Parks, who turns 17 in September, plays travel ball for the Burlington-based Dirtbags. That has given him widespread exposure, playing in two tournaments in Florida and two in Georgia this year along with some more regional events.

He’s mostly a utility player on that team, logging time as a second baseman, third baseman and left fielder.

Parks said he likes having the recruiting part wrapped up.

“I definitely got it out of the way early and I don’t have to worry about that,” he said. “I want to focus on getting faster and stronger to be able play at the D-I level. It’s not easy to play at Carolina.”
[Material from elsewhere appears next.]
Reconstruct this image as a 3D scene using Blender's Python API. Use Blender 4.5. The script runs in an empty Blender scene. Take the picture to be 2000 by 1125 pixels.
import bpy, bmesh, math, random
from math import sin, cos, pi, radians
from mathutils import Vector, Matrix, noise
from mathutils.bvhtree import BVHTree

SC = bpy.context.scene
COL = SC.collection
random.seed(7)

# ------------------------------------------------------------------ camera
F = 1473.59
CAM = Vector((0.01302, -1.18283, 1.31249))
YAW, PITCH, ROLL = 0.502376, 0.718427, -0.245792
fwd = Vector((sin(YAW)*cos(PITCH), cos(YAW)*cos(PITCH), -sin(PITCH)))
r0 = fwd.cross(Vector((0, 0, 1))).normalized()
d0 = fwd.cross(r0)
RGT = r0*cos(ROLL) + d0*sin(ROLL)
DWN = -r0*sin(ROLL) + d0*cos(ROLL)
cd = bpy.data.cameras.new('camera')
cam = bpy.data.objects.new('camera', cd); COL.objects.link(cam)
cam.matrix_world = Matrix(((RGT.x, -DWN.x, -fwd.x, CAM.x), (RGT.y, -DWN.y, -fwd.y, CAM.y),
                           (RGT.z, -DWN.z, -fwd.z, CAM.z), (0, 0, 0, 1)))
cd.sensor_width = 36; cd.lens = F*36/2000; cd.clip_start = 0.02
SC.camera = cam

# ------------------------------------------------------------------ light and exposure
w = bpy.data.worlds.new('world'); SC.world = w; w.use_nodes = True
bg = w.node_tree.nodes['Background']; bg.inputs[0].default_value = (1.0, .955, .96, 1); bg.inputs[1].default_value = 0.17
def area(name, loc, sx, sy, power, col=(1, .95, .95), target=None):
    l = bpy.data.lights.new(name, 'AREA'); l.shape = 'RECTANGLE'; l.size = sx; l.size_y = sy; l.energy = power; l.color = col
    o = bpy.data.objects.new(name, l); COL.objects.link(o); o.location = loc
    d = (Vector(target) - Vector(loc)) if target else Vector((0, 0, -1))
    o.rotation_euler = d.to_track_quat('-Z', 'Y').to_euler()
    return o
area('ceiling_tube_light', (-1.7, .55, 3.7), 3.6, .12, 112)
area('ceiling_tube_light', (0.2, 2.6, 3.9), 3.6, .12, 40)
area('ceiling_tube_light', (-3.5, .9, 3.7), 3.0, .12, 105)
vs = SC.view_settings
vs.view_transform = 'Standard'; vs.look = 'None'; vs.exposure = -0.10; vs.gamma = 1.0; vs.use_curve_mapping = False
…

He said improving defensively is among his goals.

North Carolina finished its first season under coach Scott Forbes in 2021 after last summer’s retirement of longtime coach Mike Fox. Parks said that coaching change didn’t impact his decision, with much of the staff remaining in place and Forbes promoted from within.

Southwestern Randolph’s Tyler Parks hits a long fly ball against Asheboro during an 11-2 loss at McCrary park on June 4, 2021. (PJ WARD-BROWN/North State Journal)

Parks also considered offers from Campbell, East Carolina and Wake Forest.

Parks batted .333 during the past high school season, which was reduced in length as most North Carolina High School Athletic Association sports were crammed into a few months in 2021. Almost half (7) of his 15 hits were doubles.

Marsh said Parks should grow into a key leadership role going into his junior season.

“He’s going to be special for us his last two years,” Marsh said. “I wish I had 15 of them (like Parks).”